Thursday, March 10, 2011

Keep your feet on the ground and your head in the clouds


Right now I’m having this inward struggle with myself. I think it’s with my identity. Who do I want to portray myself as? This sorority girl who’s clean cut? Or the total bad-ass I love to be? I’m stuck between the two. I thought I would be able to balance it out, but it’s starting to be a struggle. Whenever I’m around my sisters I have this feeling that I’m being watched, that I have to act a certain proper way…It’s not that I don’t like the feeling, it’s nice to have some rules in a place where I’m not obligated to have any. But, I really want to get totally totally fucked sometimes. I wanna wear a shit ton of eyeliner and glitter, a baggy see-through shirt, and some galaxy leggings. I want to rage. I want to dance like no one is watching and not remember a thing. I don’t think that’s all too healthy, but I need to legit FSU.

I actually think I’ll be able to balance the two. I’m thinking during the day I can be the sorority girl…and by night I’ll be the raver. Bahahha

Christie by day, Christiana by night.

Lmfao.

caryatid

Sunday, March 6, 2011

It's been so long...


Sorry blogger, I have neglected you. Socializing consumes most of my time now. Not sure if that's a good or bad thing yet but I like it all just the same. Well I finished my first semester of freshmen year and now I'm on my first college spring break! Of course, I'm not doing anything cool for it haha. I'm just sitting at home all week catching up on homework I really should of done and sleep I really should of got. I really don't know where to begin with this blog post but I think one thing I need to clear up is Dan.

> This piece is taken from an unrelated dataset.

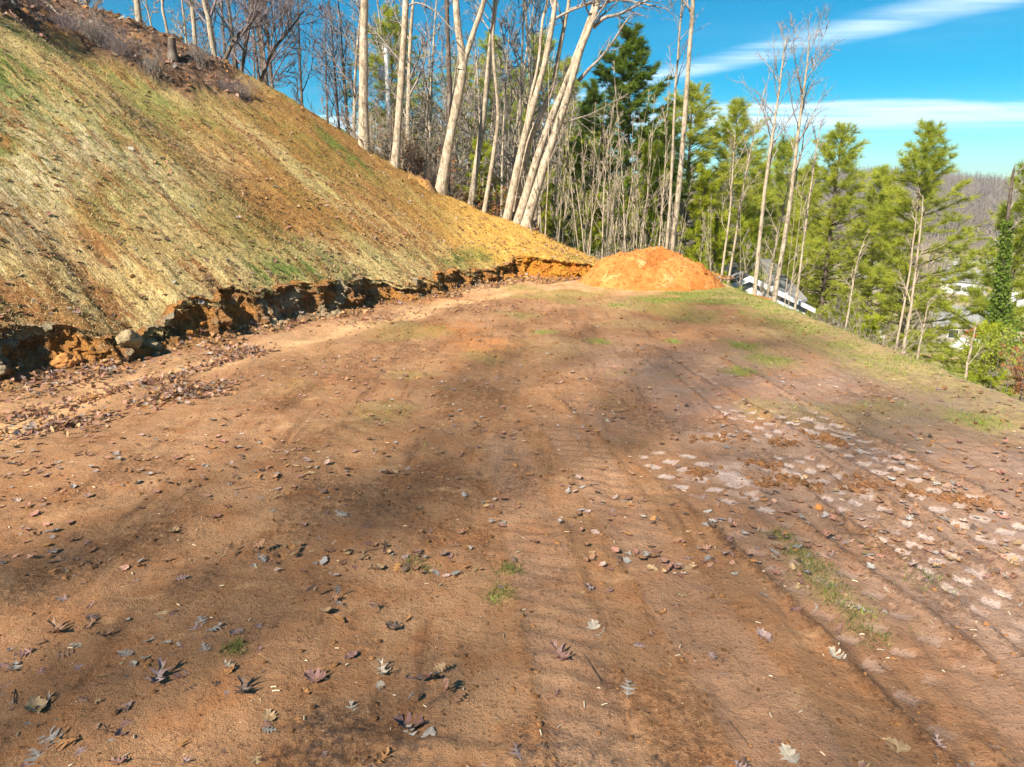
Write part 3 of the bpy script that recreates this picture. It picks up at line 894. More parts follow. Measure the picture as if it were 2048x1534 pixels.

I can't remember the last time I posted on here, but I just want to write it down. Dan and I are no longer together as of this past November. I needed to do it. Ever since I did that...it was just like a breath of fresh air. I know that sounds selfish, but sometimes you've gotta do things for yourself. And believe me, I'm the happiest I've been in a very long time :). It was a good thing. I'm gonna save all the drama for myself, my blog doesn't need to know it :).

Now onto the present. Academics = So My first semester was FANTASTIC! I got two A's and two B's...but unfortunately I received my first big fat D. I freaked out. I have never gotten below a B in my life. But, I have gotten over it, and now I know that it wasn't just me. It was most of my class...so, I blame the professor.

Social life = I literally never have a moment alone. I'm always meeting someone or doing something with someone else. It's not that I'm obligated to do things all the time, it's just that I always have something to do, so I take the opportunity to do it! This is mostly because of Theta and i am not complaining! I love everything about Theta! I'm so happy that I decided to join even though Dan told me not to. I just want everyone out there who actually reads this thing to know this : Don't EVER let somebody take something away from you that you want. If they say you can't have it...well fuck them! if they say you can't do something, do it anyway. I'm all for being a rebel lately, and I love that about myself :). I'm finally getting back to the old me that everyone loved two years ago and it feels great! College really has showed me what I want out of life and no one is going to get in the way of me getting that! Not even boyfriends.

speaking of boyfriends. Love life = well...let's just say I never thought I would attract this many people in my life. AND IT IS AWESOME! Dan always told me that no other boy would ever like me because of my "shyness" (which I've found out is non-existent...swear to god he brainwashed me). WELL It's not true. I've had the time of my life just playing the field and now I think I might actually like someone :). He's really nice and charismatic and funny and cute...I could go on. But, I'm not so sure he feels the same. Well, I mean he did tell me that he liked me and thought I was cute and so on...but then he just confused me and I don't know if he was just saying that because we may or may not have been drunk...hahaha, but we'll see. I'm pretty confident now that I won't end up miserable and alone bahaha.

I'm going to leave this blog post on one final note to self:

Christie,
Don't ever let anyone come between you and your dreams.